WHAT IS EXPECTED: All lines in which the word "this" occurs are to be extracted.

+++ GIVEN DATA +++

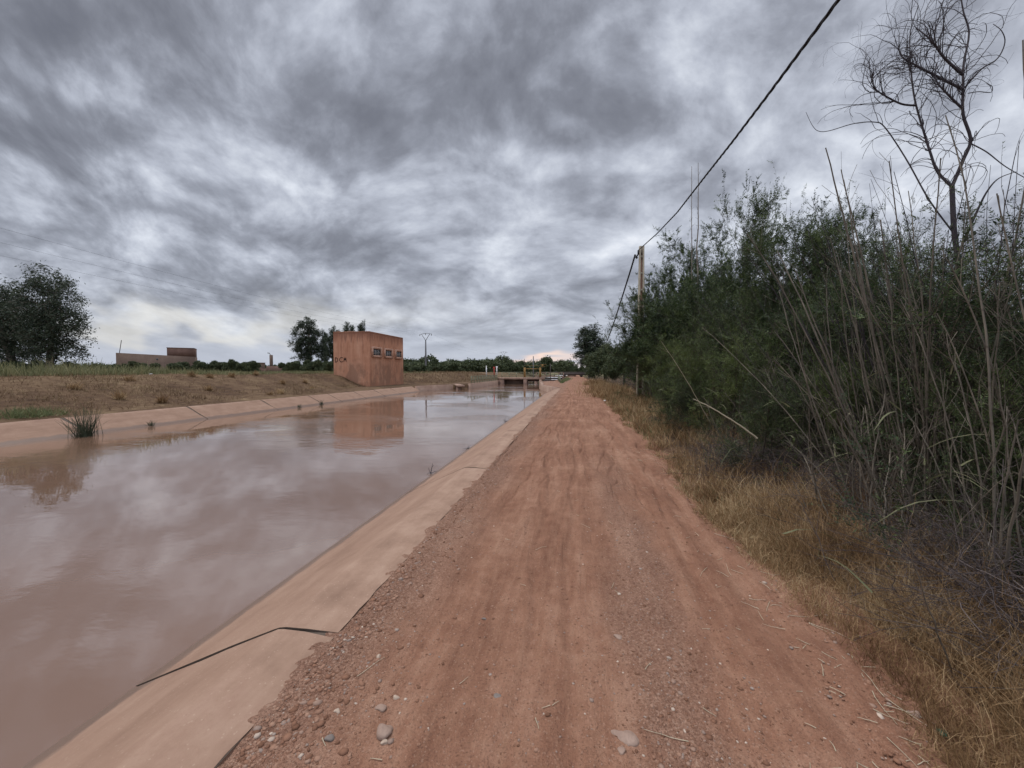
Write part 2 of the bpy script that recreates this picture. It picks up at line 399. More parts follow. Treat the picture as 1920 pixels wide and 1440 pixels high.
# ------------------------------------------------------------------ sky (world)
SUN_EL, SUN_AZ = R(64), R(-70)      # azimuth clockwise from +Y
def mk_world():
    w = bpy.data.worlds.new('World'); S.world = w; w.use_nodes = True
    w.node_tree.nodes.clear(); t = NT(w.node_tree)
    out = t.new('ShaderNodeOutputWorld'); bg = t.new('ShaderNodeBackground')
    t.l.new(bg.outputs[0], out.inputs[0])
    d = t.new('ShaderNodeTexCoord').outputs['Generated']
    x, y, z = t.sep(d)
    zz = t.math('MAXIMUM', z, 0)
    sc = t.math('POWER', t.math('ADD', zz, .14), -.5)
    k = t.math('DIVIDE', 1.22, t.math('ADD', t.math('MAXIMUM', y, 0), .32)); sk = t.math('MULTIPLY', sc, k)
    P = t.comb(t.math('MULTIPLY', x, sk), t.math('MULTIPLY', y, sc), t.math('MULTIPLY', t.math('LOGARITHM', t.math('ADD', t.math('MULTIPLY', zz, k), .10), 2.71828), .8))
    wc = t.vec('SUBTRACT', t.noise(P, .9, 2, .5, col=True), (.5, .5, .5))
    P2 = t.vec('ADD', P, t.vec('SCALE', wc, None, .55))
    n1 = t.noise(t.vec('ADD', P2, (1.7, 4.4, 0)), 1.7, 7, .5)
    n2 = t.noise(t.vec('ADD', P2, (7.3, 2.1, 4)), 4.4, 8, .55)
    n3 = t.noise(t.vec('ADD', P2, (3.3, 9.1, 1)), 11.0, 5, .6)
    nb = t.math('ABSOLUTE', t.math('SUBTRACT', t.noise(t.vec('ADD', P2, (5.1, 6.6, 2)), 2.3, 5, .5), .5))
    # broad masses of the cloud deck, by direction
    wd = t.vec('SUBTRACT', t.noise(P, 1.7, 3, .6, col=True), (.5, .5, .5))
    dn = t.vec('NORMALIZE', t.vec('ADD', d, t.vec('SCALE', wd, None, .26)))
    def blob(px, py, rx, ry, rot=0):
        c = ray(px, py); L = c.length; c = c.normalized()
        rt = CR @ Vector((1, 0, 0)); rt = (rt - c * rt.dot(c)).normalized(); up = rt.cross(c) * -1
        a = R(rot); t1 = rt * math.cos(a) + up * math.sin(a); t2 = up * math.cos(a) - rt * math.sin(a)
        sx = rx / F / L; sy = ry / F / L
        q1 = t.math('POWER', t.vec('DOT_PRODUCT', dn, tuple(t1 / sx)), 2)
        q2 = t.math('POWER', t.vec('DOT_PRODUCT', dn, tuple(t2 / sy)), 2)
        e = t.math('MULTIPLY', t.math('ADD', q1, q2), -1)
        e = t.math('ADD', e, t.mapr(t.vec('DOT_PRODUCT', dn, tuple(c)), -.2, .3, -30, 0))
        return t.math('EXPONENT', e)
    acc = None
    for b in BLOBS:
        v = t.math('MULTIPLY', blob(*b[1:]), b[0])
        acc = v if acc is None else t.math('ADD', acc, v)
    lowf = t.mapr(z, .02, .30)
    s = t.math('MULTIPLY', t.math('SUBTRACT', n1, .5), .85)
    s = t.math('ADD', s, t.math('MULTIPLY', t.math('SUBTRACT', n2, .5), .78))
    s = t.math('ADD', s, t.math('MULTIPLY', t.math('SUBTRACT', n3, .5), t.mapr(z, .1, .5, .5, .62)))
    s = t.math('ADD', s, t.math('MULTIPLY', t.math('SUBTRACT', nb, .10), 1.55))
    s = t.math('MULTIPLY', s, t.mapr(z, 0, .10, .35, 1))
    s = t.math('ADD', t.math('ADD', s, t.math('MULTIPLY', acc, .66)), .54)
    s = t.math('DIVIDE', t.math('ADD', s, .4), 1.5)
    c = t.ramp(s, [(.0, (.125, .132, .158)), (.24, (.158, .166, .196)), (.37, (.200, .211, .248)), (.50, (.285, .303, .355)), (.64, (.43, .458, .528)), (.80, (.62, .655, .725)), (1, (.88, .90, .94))])
    # thin band above the horizon
    hz = t.mapr(z, .15, .0, 0, .85, True)
    c = t.mix(hz, c, (.44, .475, .56))
    for col, px, py, rx, ry, k in ((( .80, .74, .60), 330, 618, 260, 26, .32), ((1.0, .70, .55), 1010, 686, 55, 9, .75), ((.80, .66, .60), 1020, 690, 180, 12, .45), ((.75, .73, .66), 560, 600, 260, 30, .25)):
        c = t.mix(t.math('MULTIPLY', blob(px, py, rx, ry), k), c, col)
    # unseen sky overhead and behind the camera, brightened to light the ground
    over = t.math('ADD', 1, t.math('MULTIPLY', t.mapr(z, .70, .93, 0, 1, True), ZEN))
    back = t.mapr(y, -.15, -.75, 1, BACK, True)
    c = t.vec('SCALE', c, None, t.math('MULTIPLY', t.math('MULTIPLY', over, back), 10 * SKYK))
    sky = t.new('ShaderNodeTexSky', sky_type='NISHITA', sun_disc=False)
    sky.sun_elevation = SUN_EL; sky.sun_rotation = SUN_AZ
    c = t.mix(.96, sky.outputs[0], c)
    t.put(bg.inputs[0], c); bg.inputs[1].default_value = .1
    w.cycles.sampling_method = 'MANUAL'; w.cycles.sample_map_resolution = 512
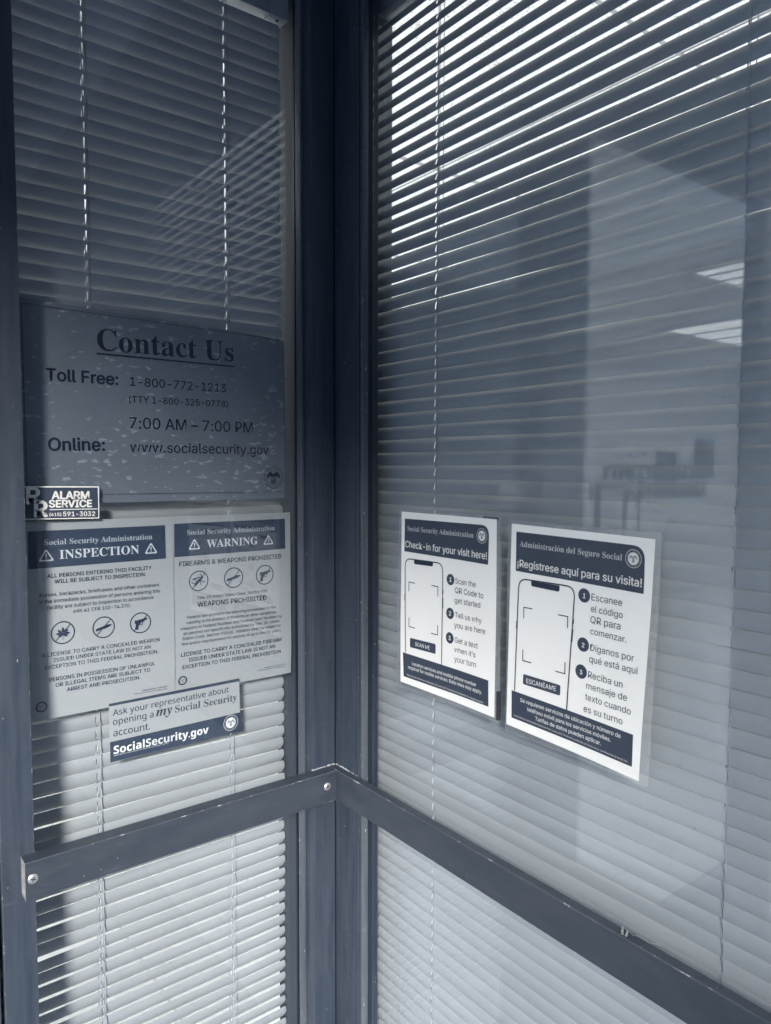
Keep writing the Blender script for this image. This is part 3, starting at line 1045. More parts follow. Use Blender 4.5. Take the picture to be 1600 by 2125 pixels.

+++

REPLY:
Write part 2 of the bpy script that recreates this picture. It picks up at line 399. More parts follow. Treat the picture as 1920 pixels wide and 1440 pixels high.
Keep writing the Blender script for this image. This is part 3, starting at line 1045. More parts follow. Use Blender 4.5. Take the picture to be 1600 by 2125 pixels.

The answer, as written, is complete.